Regional designations shall be as follows:

Region I
Bland Co.
Buchanan Co.
Carroll Co.
Dickenson Co.
Grayson Co.
Lee Co.
Russell Co.
Scott Co.
Smyth Co.
Tazewell Co.
Washington Co.
Wise Co.
Wythe Co.
City of Bristol
City of Norton

Region II
Amherst Co.
Appomattox Co.
Bedford Co.
Campbell Co.
Franklin Co.
Henry Co.
Patrick Co.
Pittsylvania Co.
City of Danville
City of Lynchburg
City of Martinsville

Region III
Alleghany Co.
Bath Co.
Botetourt Co.
Craig Co.
Floyd Co.
Giles Co.
Highland Co.
Montgomery Co.
Pulaski Co.
Roanoke Co.
Rockbridge Co.
City of Buena Vista
City of Radford
City of Roanoke
City of Salem

Region IV
Albemarle Co.
Augusta Co.
Buckingham Co.
Cumberland Co.
Fluvanna Co.
Greene Co.
Louisa Co.
Nelson Co.
Rockingham Co.
City of Charlottesville
City of Staunton
City of Waynesboro

Region V
Clarke Co.
Culpeper Co.
Fauquier Co.
Frederick Co.
Madison Co.
Orange Co.
Page Co.
Shenandoah Co.
Spotsylvania Co.
Stafford Co.
Rappahannock Co.
Warren Co.
City of Fredericksburg
City of Winchester

Region VI
Arlington Co.
Fairfax Co.
Loudoun Co.
Prince William Co.
City of Alexandria
City of Falls Church

Region VII
Caroline Co.
Essex Co.
Gloucester Co.
King George Co.
King & Queen Co.
King William Co.
Lancaster Co.
Mathews Co.
Middlesex Co.
Northumberland Co.
Richmond Co.
Westmoreland Co.

Region VIII
Chesterfield Co.
Charles City Co.
Goochland Co.
Hanover Co.
Henrico Co.
New Kent Co.
Powhatan Co.
City of Colonial Heights
City of Petersburg
City of Richmond

Region IX
Amelia Co.
Brunswick Co.
Charlotte Co.
Dinwiddie Co.
Halifax Co.
Greensville Co.
Lunenburg Co.
Mecklenburg Co.
Nottoway Co.
Prince Edward Co.
Prince George Co.
Southampton Co.
Surry Co.
Sussex Co.
City of Emporia
City of Hopewell

Region X
Accomack Co.
Isle of Wight Co.
James City Co.
Northampton Co.
Williamsburg-James City Co.
York Co.
City of Chesapeake
City of Hampton
City of Newport News
City of Norfolk
City of Portsmouth
City of Suffolk
City of Virginia Beach

Article XII – Committees and Appointments

Sec. 1. Standing Committees.
Members of all committees shall be Active members only. The standing committees shall be as follows:

  • Legislative Committee.
    The Legislative Committee shall be responsible for considering all matters relating to legislation affecting the office of sheriff in Virginia. The Board of Directors shall automatically serve on the Legislative Committee. In addition, the President shall appoint the Chairman and eight (8) other members.
  • Audit Committee.
    The Audit Committee shall be responsible to ensure that the financial transactions of the Association are properly audited.
  • Bylaws Committee.
    The Bylaws Committee shall be responsible for considering amendments proposed to the Bylaws and to present recommendations to the Active membership at the annual meeting.

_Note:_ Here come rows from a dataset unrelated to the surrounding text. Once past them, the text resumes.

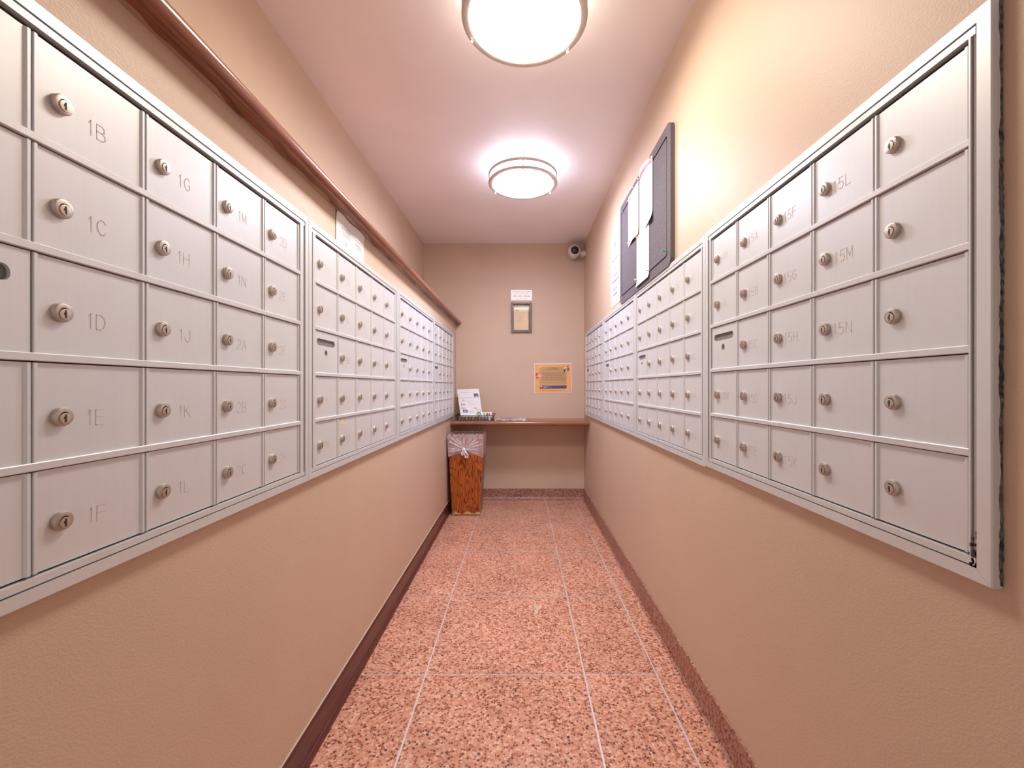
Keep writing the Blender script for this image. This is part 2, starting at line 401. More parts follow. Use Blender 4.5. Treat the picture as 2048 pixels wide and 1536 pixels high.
# floor: terrazzo panels between zinc dividers
fl = MB().box(XU-0.12, Y0, -0.06, XR+0.12, YB+0.12, -0.012).build('floor', M['zinc']); struct(fl, 'salmon terrazzo floor with metal divider strips', 'floor')
xs = [XL, -0.361, 0.2427, 0.517, XR]
ys = [Y0] + [1.6306+0.6098*k for k in range(-4, 5) if 1.6306+0.6098*k < YB-0.05] + [YB]
hs = 0.003
for i in range(3):
    for j in range(len(ys)-1):
        MB().box(xs[i]+(hs if i else 0), ys[j]+(hs if j else 0), -0.012, xs[i+1]-hs, ys[j+1]-(hs if j < len(ys)-2 else 0), 0).build('terrazzo_panel', M['terrazzo'], fl)
MB().box(xs[3]+hs, Y0, -0.012, XR, YB, 0).build('terrazzo_border', M['terrazzo'], fl)
for x in xs[1:4]:
    MB().box(x-hs, Y0, -0.012, x+hs, YB, 0.0004).build('divider_strip', M['zinc'], fl)
for y in ys[1:-1]:
    MB().box(XL, y-hs*0.75, -0.012, xs[3]-hs, y+hs*0.75, 0.0003).build('divider_strip', M['zinc'], fl)
# thin, half-clear pale spot with a ragged outline on the terrazzo
pts = []
for i in range(26):
    t = 2*PI*i/26; rad = 0.014+0.008*math.sin(3*t+1)+0.005*random.random(); pts.append((0.083+rad*1.0*math.cos(t), 2.125+rad*2.4*math.sin(t)))
m_spot = film('pale_floor_spot', 0.55, (0.92, 0.80, 0.68), 0.4); 
MB().add([(x, y, 0.0006) for x, y in pts], [tuple(range(26))]).build('pale_spot', m_spot, fl)
# baseboards
bb = MB().prism([(XL, 0), (XL, 0.098), (XL+0.006, 0.098), (XL+0.010, 0.090), (XL+0.010, 0.022), (XL+0.014, 0.019), (XL+0.018, 0.012), (XL+0.020, 0.0)], sweepY, Y0, YB-0.03).build('baseboard_left', M['baseboard'])
struct(bb, 'dark mahogany wooden baseboard along the left wall', 'baseboard')
MB().box(XL, Y0, 0.098, XL+0.004, YB-0.03, 0.1005).build('caulk_line', M['caulk'], bb)
def cove(h, th, r, n=7):
    p = [(0, 0), (0, h), (th, h)]
    for i in range(n+1):
        t = PI/2*i/n; p.append((th+r-r*math.cos(t), r-r*math.sin(t)))
    return p
o = MB().prism(cove(0.104, 0.007, 0.012), lambda p, q, t: (XR-p, t, q), Y0, YB).build('baseboard_right', M['terrazzo_base'], smooth=True)
struct(o, 'brown terrazzo cove base along the right wall', 'baseboard')
o = MB().prism(cove(0.102, 0.010, 0.035), lambda p, q, t: (t, YB-p, q), XL, XR-0.007).build('baseboard_back', M['terrazzo_base'], smooth=True)
struct(o, 'brown terrazzo cove base under the end wall', 'baseboard')
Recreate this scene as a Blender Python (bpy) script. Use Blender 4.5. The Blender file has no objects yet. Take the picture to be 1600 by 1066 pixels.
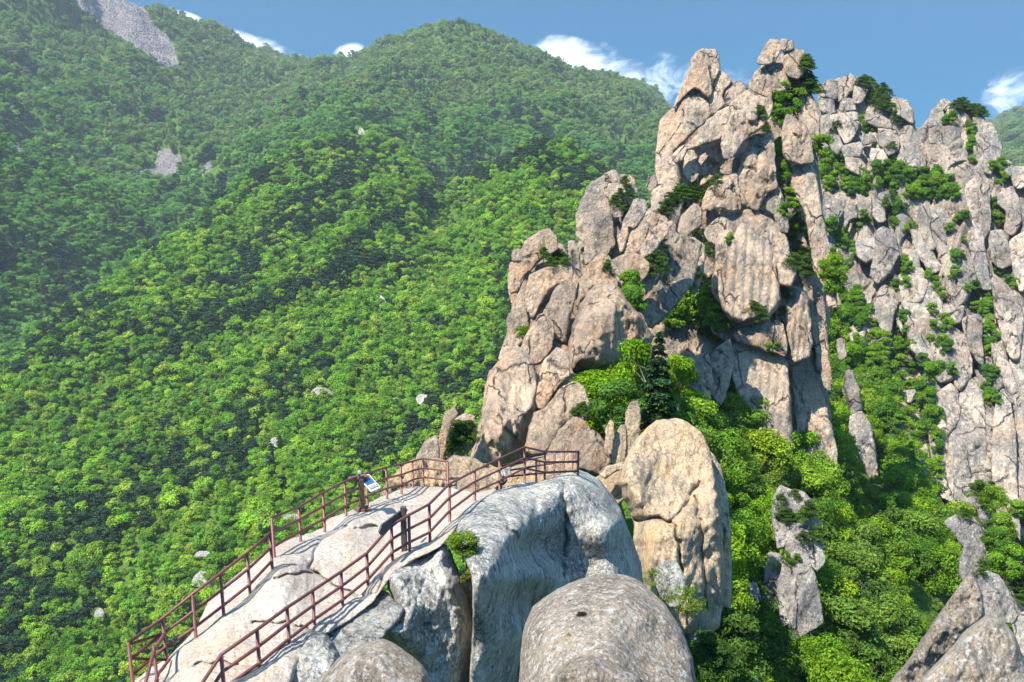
HAZE, SKY, SUNE, EXPO = 0.75e-4, .15, 3.15, 1.72
import bpy, math, random
import numpy as np
from mathutils import Vector, Matrix
from mathutils.bvhtree import BVHTree

# ---------------------------------------------------------------- camera model
F = 1555.6                      # focal length in photo pixels (1600 wide)
TH = math.radians(14.5)
CT, ST = math.cos(TH), math.sin(TH)
scene = bpy.context.scene
COL = scene.collection
cam = bpy.data.cameras.new('camera'); cam.lens = 35.0; cam.sensor_width = 36.0
cam.clip_start = 0.5; cam.clip_end = 40000
camo = bpy.data.objects.new('camera', cam); COL.objects.link(camo)
camo.rotation_euler = (math.pi/2 - TH, 0, 0)
scene.camera = camo

def dirs(px, py):
    r = (np.asarray(px, float) - 800) / F
    u = (533 - np.asarray(py, float)) / F
    return np.stack([r, CT + u*ST + 0*r, u*CT - ST + 0*r], -1)     # times axis depth = world point
def P(px, py, z): return dirs(px, py) * z
def proj(p):
    p = np.asarray(p, float)
    z = p[..., 1]*CT - p[..., 2]*ST
    u = (p[..., 1]*ST + p[..., 2]*CT) / z
    return 800 + F*p[..., 0]/z, 533 - F*u, z

# ---------------------------------------------------------------- noise
def _h(ix, iy, s):
    n = (ix.astype(np.int64)*374761393 + iy.astype(np.int64)*668265263 + int(s)*144664511) & 0x7fffffff
    n = ((n ^ (n >> 13)) * 1274126177) & 0x7fffffff
    n = n ^ (n >> 16)
    return (n & 0xffffff) / float(0x1000000)
def vnoise(x, y, s=0):
    ix = np.floor(x); iy = np.floor(y); fx = x-ix; fy = y-iy
    fx = fx*fx*fx*(fx*(fx*6-15)+10); fy = fy*fy*fy*(fy*(fy*6-15)+10)
    def g(a, b):
        t = _h(ix+a, iy+b, s)*2*math.pi
        return np.cos(t)*(x-ix-a) + np.sin(t)*(y-iy-b)
    return ((g(0, 0)*(1-fx)+g(1, 0)*fx)*(1-fy) + (g(0, 1)*(1-fx)+g(1, 1)*fx)*fy)*1.5
def fbm(x, y, s=0, o=4, gain=.5):
    v = 0; a = 1
    for i in range(o):
        v = v + a*vnoise(x, y, s+i*17); x = x*2.03+5.1; y = y*2.03+3.7; a *= gain
    return v
def ridged(x, y, s=0, o=4):
    v = 0; a = 1
    for i in range(o):
        v = v + a*(1-2*np.abs(vnoise(x, y, s+i*31))); x = x*2.1+1.1; y = y*2.1+7.7; a *= .5
    return v/2
def voro(x, y, s=0):
    ix = np.floor(x); iy = np.floor(y)
    f1 = np.full(x.shape, 9.); f2 = np.full(x.shape, 9.); cid = np.zeros(x.shape); ox = np.zeros(x.shape); oy = np.zeros(x.shape)
    for a in (-1, 0, 1):
        for b in (-1, 0, 1):
            jx = ix+a+.1+.8*_h(ix+a, iy+b, s); jy = iy+b+.1+.8*_h(ix+a, iy+b, s+5)
            d = np.hypot(x-jx, y-jy); c = _h(ix+a, iy+b, s+9)
            m = d < f1
            f2 = np.where(m, f1, np.minimum(f2, d))
            cid = np.where(m, c, cid); ox = np.where(m, x-jx, ox); oy = np.where(m, y-jy, oy)
            f1 = np.where(m, d, f1)
    return f1, f2, cid, ox, oy
def sstep(a, b, x):
    t = np.clip((x-a)/(b-a), 0, 1); return t*t*(3-2*t)

# ---------------------------------------------------------------- object helpers
def tag(o, label=None, cat=None, group=None, kind=None):
    if label: o['label'] = label
    if cat: o['category'] = cat
    if group: o['group'] = group
    if kind: o['kind'] = kind
    return o
def empty(name, loc, label=None, cat=None, group=None):
    o = bpy.data.objects.new(name, None); COL.objects.link(o); o.location = loc
    o.empty_display_size = .5
    return tag(o, label, cat, group)
def mkmesh(name, v, f, smooth=True):
    v = np.asarray(v, np.float32); f = np.asarray(f, np.int32)
    me = bpy.data.meshes.new(name)
    k = f.shape[1]
    me.vertices.add(len(v)); me.vertices.foreach_set('co', v.ravel())
    me.loops.add(f.size); me.loops.foreach_set('vertex_index', f.ravel())
    me.polygons.add(len(f)); me.polygons.foreach_set('loop_start', np.arange(0, f.size, k, dtype=np.int32))
    me.polygons.foreach_set('loop_total', np.full(len(f), k, np.int32))
    me.polygons.foreach_set('use_smooth', np.full(len(f), smooth))
    me.update(calc_edges=True); me.validate()
    return me
def link(name, me, mat, loc=(0, 0, 0), parent=None):
    o = bpy.data.objects.new(name, me); COL.objects.link(o); o.location = loc
    if mat is not None and not me.materials: me.materials.append(mat)
    if parent is not None:
        o.parent = parent
    return o

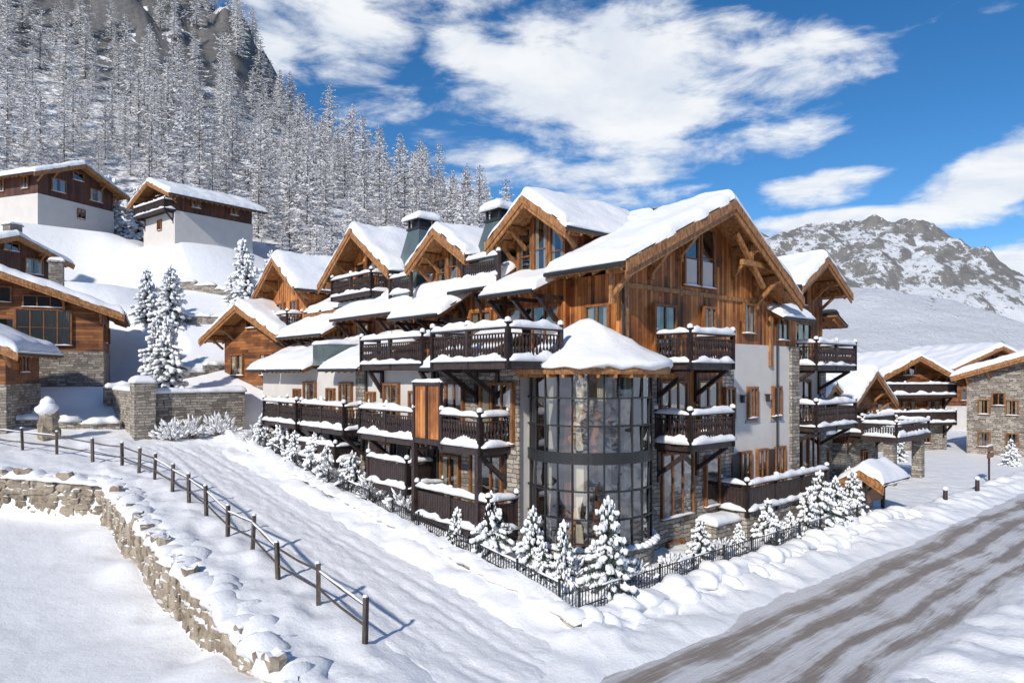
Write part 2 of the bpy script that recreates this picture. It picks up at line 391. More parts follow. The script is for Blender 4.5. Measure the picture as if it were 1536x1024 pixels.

Sec. 2. Appointed by the President.
All committees and their Chairmen shall be appointed by the President, unless otherwise provided in these Bylaws.

Sec. 3. Other Appointments.
The President shall make other appointments as necessary, including but not limited to, a parliamentarian, two (2) sergeants-at-arms and a chaplain.

Article XIII – Procedures

Roberts’ Rules of Order shall govern the procedures to follow at all meetings of the membership and the Board of Directors of the Association.

Article XIV – Amendments

Sec. 1. How Amended.
These Bylaws may be altered, amended, or added to by the vote of the Active members of the Association, pursuant to Article I, Section 2 of these Bylaws at any annual meeting of the said members, or at a special meeting of such members called for that purpose, provided a quorum of the Active members is present at such meeting. Any Amendment proposed to alter, amend or add to the bylaws pursuant to this section must be submitted to the executive director prior to January 1st of the year of the annual meeting at which it is to be considered. The amendment shall be delivered to the membership in writing at least 90 days prior to the annual meeting.

Article XV – Severability Clause

If any section or article or any part of these Bylaws shall be determined null and void, the remaining provisions shall be in full force and effect.